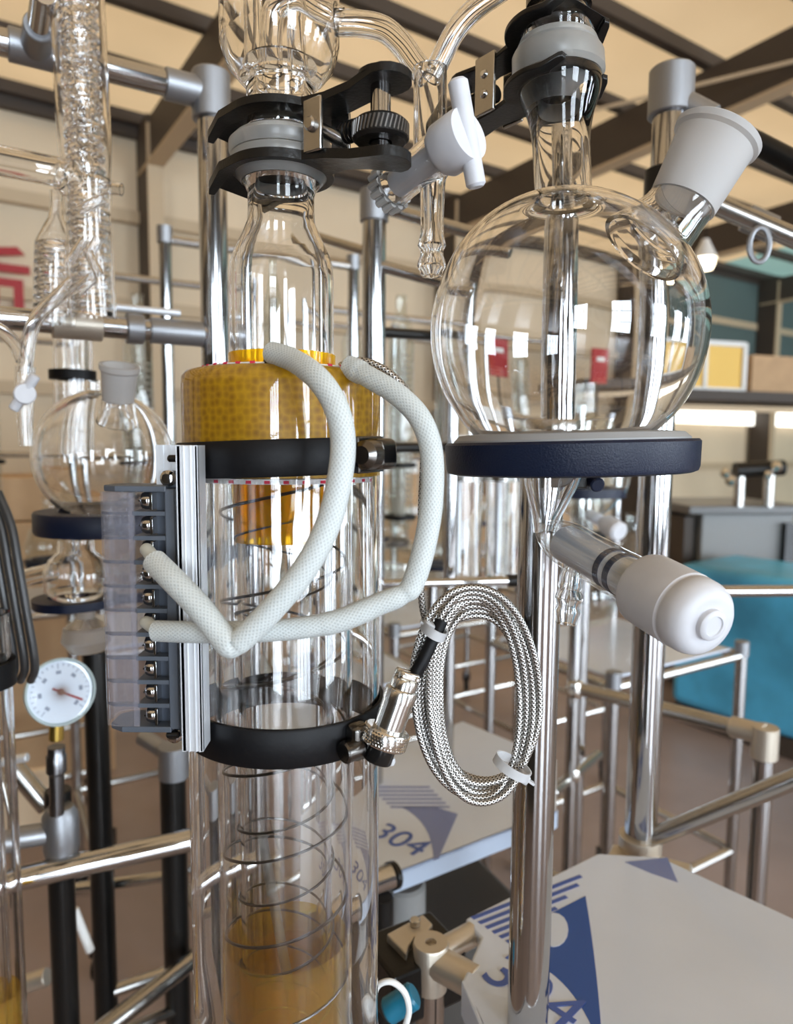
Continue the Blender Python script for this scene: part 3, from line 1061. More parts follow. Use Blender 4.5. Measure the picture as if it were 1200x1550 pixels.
def CT(z=0.0):
    return Matrix.Translation((CX, YCOL, z))


Rn = S(76, YCOL)                    # neck radius
wj = 0.0042
jp_o = [(Rj - 0.004, ZB), (Rj, ZB + 0.004)] + [(Rj, ZB + (zc(585) - ZB) * t) for t in (0.25, 0.5, 0.75, 1.0)] + [(Rj - 0.0006, zc(574)), (Rj - 0.003, zc(567)), (Rj - 0.008, zc(564))]
jp_i = [(Rj - 0.009, zc(570)), (Rj - wj - 0.001, zc(578)), (Rj - wj, zc(588))] + [(Rj - wj, ZB + 0.004), (Rj - wj, ZB)]
MB().lathe(jp_o + jp_i, CT(), 96, closed=True).build('outer_jacket', M_GLASS, col, angle=50)
# inner tubes
R1, R2 = S(102, YCOL), S(70, YCOL)
MB().lathe([(R1, zc(722)), (R1, ZB), (R1 - 0.0022, ZB), (R1 - 0.0022, zc(722))], CT(), 72, closed=True).build('inner_tube', M_GLASS, col)
MB().lathe([(R2, zc(812)), (R2, ZB), (R2 - 0.0020, ZB), (R2 - 0.0020, zc(812))], CT(), 64, closed=True).build('core_tube', M_GLASS, col)
# top neck
rf = S(48, YCOL)
no = [(Rn, zc(720)), (Rn, zc(560)), (Rn, zc(420)), (Rn * 0.985, zc(402)), (Rn * 0.93, zc(388)), (Rn * 0.84, zc(372)), (Rn * 0.74, zc(356)), (rf * 1.03, zc(338)), (rf, zc(322)), (rf, zc(296)), (rf * 1.06, zc(288)), (S(56, YCOL), zc(280))]
ni = []
for i, (r, z) in enumerate(no):
    ni.append((min(r, rf if i > 9 else r) - 0.0026, z))
MB().lathe(no + ni[::-1], CT(), 64, closed=True).build('top_neck', M_GLASS, col, angle=50)
MB().lathe([(rf - 0.0026, zc(278)), (S(57, YCOL), zc(279)), (S(69, YCOL), zc(266)), (S(73, YCOL), zc(254)), (S(72, YCOL), zc(243)), (S(70, YCOL), zc(241)), (rf - 0.0026, zc(241))], CT(), 64, closed=True).build('ground_flange', M_FLANGE, col)
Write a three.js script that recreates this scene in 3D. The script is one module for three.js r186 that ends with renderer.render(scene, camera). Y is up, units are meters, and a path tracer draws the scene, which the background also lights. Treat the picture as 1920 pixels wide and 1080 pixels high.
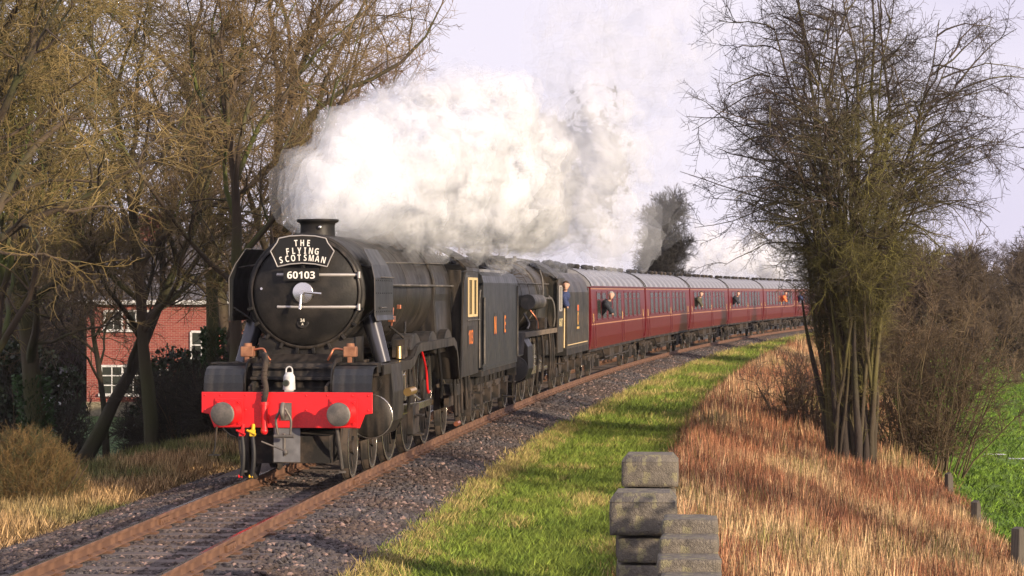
import * as THREE from 'three';
import { mergeGeometries, mergeVertices } from 'three/addons/utils/BufferGeometryUtils.js';
import { RoundedBoxGeometry } from 'three/addons/geometries/RoundedBoxGeometry.js';

// ---------------------------------------------------------------- camera, sky, sun, exposure
const EYE = 2.88;                                   // metres above the rail tops (y = 0)
const scene = new THREE.Scene();
const camera = new THREE.PerspectiveCamera(13.93, 16 / 9, 0.5, 6000);
camera.position.set(0, EYE, 0);
camera.rotation.x = 0.00136;
const renderer = new THREE.WebGLRenderer({ antialias: true });
renderer.toneMapping = THREE.LinearToneMapping;
renderer.toneMappingExposure = 1.3;
renderer.shadowMap.enabled = true;
const SUN_EL = 12 * Math.PI / 180, SUN_AZ = 46 * Math.PI / 180;
const sunDir = new THREE.Vector3(Math.sin(SUN_AZ) * Math.cos(SUN_EL), Math.sin(SUN_EL), Math.cos(SUN_AZ) * Math.cos(SUN_EL));
const sun = new THREE.DirectionalLight(new THREE.Color().setRGB(1, 0.8, 0.58), 5);
sun.position.copy(sunDir).multiplyScalar(120).add(new THREE.Vector3(0, 0, -60));
sun.target.position.set(0, 0, -60);
sun.castShadow = true; sun.shadow.radius = 1.2; sun.shadow.mapSize.set(4096, 4096);
Object.assign(sun.shadow.camera, { left: -70, right: 70, top: 50, bottom: -50, near: 1, far: 400 });
sun.name = 'sun_light';
scene.add(sun, sun.target);

// ---------------------------------------------------------------- random numbers and noise
function rng(seed) { let a = seed >>> 0; return () => { a = (a + 0x6d2b79f5) | 0; let t = Math.imul(a ^ (a >>> 15), 1 | a); t = (t + Math.imul(t ^ (t >>> 7), 61 | t)) ^ t; return ((t ^ (t >>> 14)) >>> 0) / 4294967296; }; }
const h3 = (x, y, z) => { let n = Math.imul(x, 374761393) ^ Math.imul(y, 668265263) ^ Math.imul(z, 1274126177); n = Math.imul(n ^ (n >>> 13), 1103515245); n ^= n >>> 16; return (n >>> 0) / 4294967296; };
const fade = (t) => t * t * (3 - 2 * t), lerp = (a, b, t) => a + (b - a) * t, clamp = (x, a = 0, b = 1) => Math.min(b, Math.max(a, x));
const sstep = (a, b, x) => fade(clamp((x - a) / (b - a)));
function noise3(x, y, z, per = 0) {
  let xi = Math.floor(x), yi = Math.floor(y), zi = Math.floor(z); const u = fade(x - xi), v = fade(y - yi), w = fade(z - zi);
  const m = per ? (k) => ((k % per) + per) % per : (k) => k, g = (a, b, c) => h3(m(xi + a), m(yi + b), zi + c);
  return lerp(lerp(lerp(g(0, 0, 0), g(1, 0, 0), u), lerp(g(0, 1, 0), g(1, 1, 0), u), v), lerp(lerp(g(0, 0, 1), g(1, 0, 1), u), lerp(g(0, 1, 1), g(1, 1, 1), u), v), w);
}
function fbm(x, y, z, oct = 4, per = 0) { let s = 0, a = 0.5, t = 0; for (let i = 0; i < oct; i++) { s += a * noise3(x, y, z + i * 7.3, per); t += a; a *= 0.5; x *= 2; y *= 2; z *= 2; per *= 2; } return s / t; }

// ---------------------------------------------------------------- the sky: thin lavender-white winter cloud
{
  const W = 1024, H = 512, data = new Float32Array(W * H * 4);
  for (let j = 0; j < H; j++) for (let i = 0; i < W; i++) {
    const el = ((j + 0.5) / H - 0.5) * Math.PI, az = (i + 0.5) / W * 2 * Math.PI, x = Math.cos(az) * Math.cos(el), z = Math.sin(az) * Math.cos(el), y = Math.sin(el);
    const c = fbm(x * 5 + 9, y * 11 + 3, z * 5, 5), f = fbm(x * 14, y * 22, z * 14 + 4, 3), t = clamp(sstep(0.36, 0.66, c) * 0.75 + f * 0.3), o = (j * W + i) * 4;
    data[o] = lerp(0.58, 0.73, t); data[o + 1] = lerp(0.545, 0.685, t); data[o + 2] = lerp(0.69, 0.775, t); data[o + 3] = 1;
  }
  const sky = new THREE.DataTexture(data, W, H, THREE.RGBAFormat, THREE.FloatType);
  sky.mapping = THREE.EquirectangularReflectionMapping; sky.magFilter = THREE.LinearFilter; sky.minFilter = THREE.LinearFilter; sky.needsUpdate = true;
  scene.background = sky; scene.environment = sky;
}

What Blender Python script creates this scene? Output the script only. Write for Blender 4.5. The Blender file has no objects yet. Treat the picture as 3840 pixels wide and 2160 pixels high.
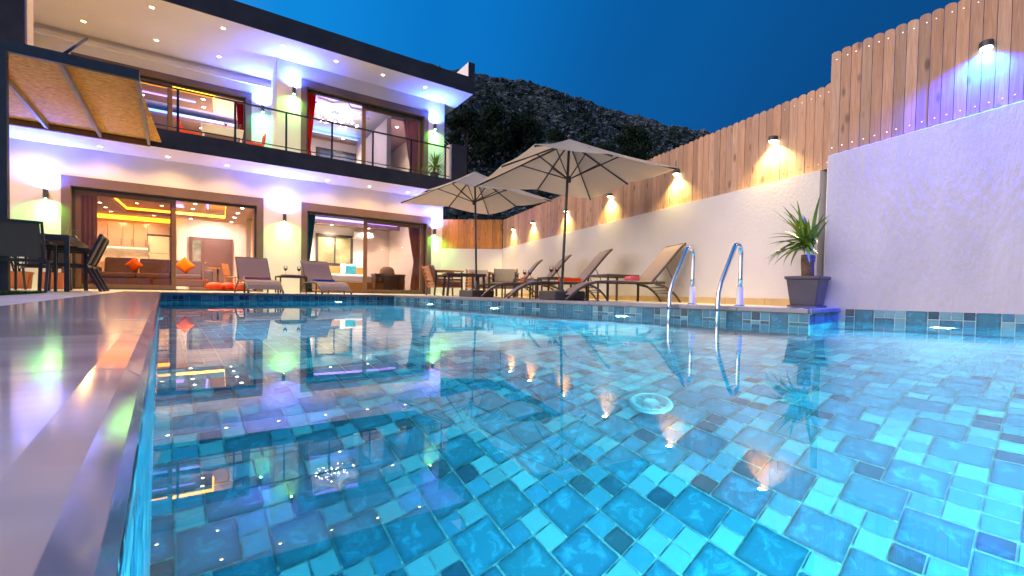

^^^^

• [THE PROBLEM]: Start at the first line of the records and write out everything up to and including the line containing "return Matrix.Translation((CX, YCOL, z))". No pictures.

• [RESULT BELOW]:
Continue the Blender Python script for this scene: part 3, from line 1061. More parts follow. Use Blender 4.5. Measure the picture as if it were 1200x1550 pixels.
def CT(z=0.0):
    return Matrix.Translation((CX, YCOL, z))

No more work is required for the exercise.